T. B. :  What are your immediate and long-term goals for the future?
N.T. :  My goal is to continue my research line in relation to looking into alternative relationships between geography and design, and expand its outcomes into various formats, i.e. books, exhibitions and buildings. Currently, I am interested in the ways in which climate change discussions relate to architecture, for instance, not just through building envelope design but more in relation to larger scales while triggering various conceptions of ecology and environment through topics such as resource extraction and conservation. I would like to purse these interests in the following years.

T. B. :  What do you recommend to aspiring scientists , or to young Turkish scientists who are at the beginning of their careers?

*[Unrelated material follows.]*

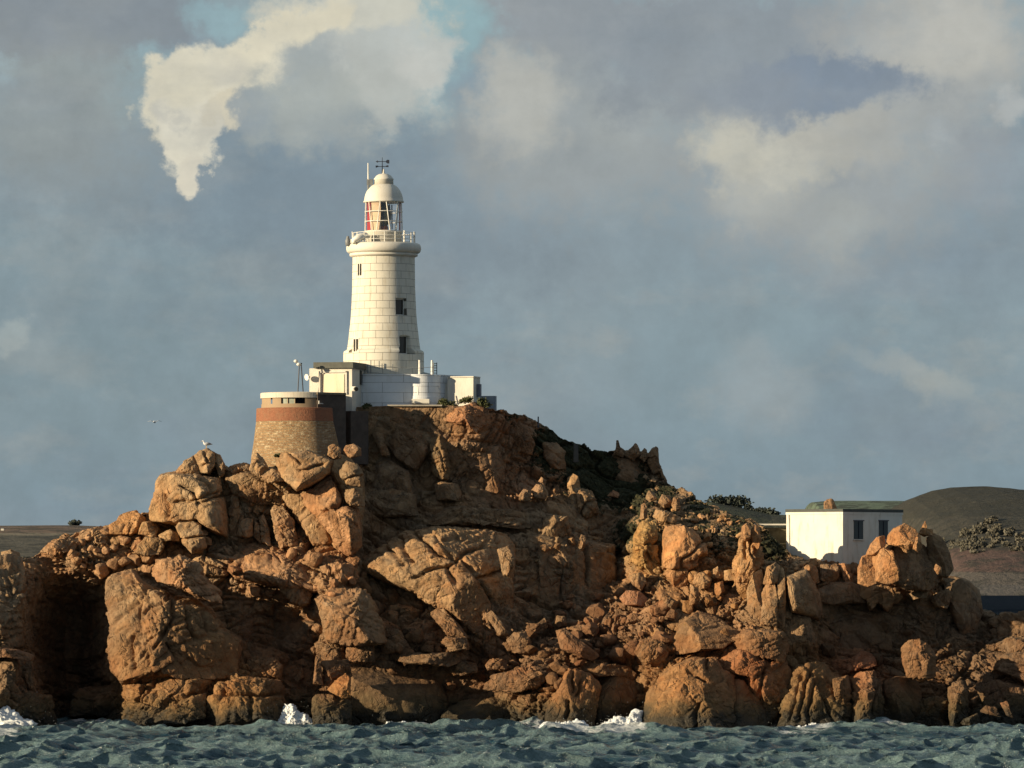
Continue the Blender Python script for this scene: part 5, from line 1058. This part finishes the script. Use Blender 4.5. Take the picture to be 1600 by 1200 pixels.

N.T. :  For me, the keyword would be awareness in three aspects. First, a full awareness and knowledge within the discipline you are working in to be able to go push its limits and go beyond it. Second is self-awareness in terms of your real interests so that you can develop a focus area within your discipline. As human beings, we are at our best when things we work on are our real interests and are aligned with our actual desires and strengths. I would recommend not forgetting to have an inner focus towards oneself when trying to figure out your our own discipline! And finally, an awareness for the entirety of the earth, towards its various cultures, politics and specificities is paramount.

T. B. :  Could you please tell us about your life outside of your work? Do you have hobbies? What are your favorite activities? If you recommend a book, what would that be and why?
N.T. :  Currently my hobby is my 2-years old son! My favorite activity is to be able to spend time with him despite busy and hectic schedules! My favorite books are Edwin A. Abbot’s Flatland and Orhan Pamuk’s My Name is Red.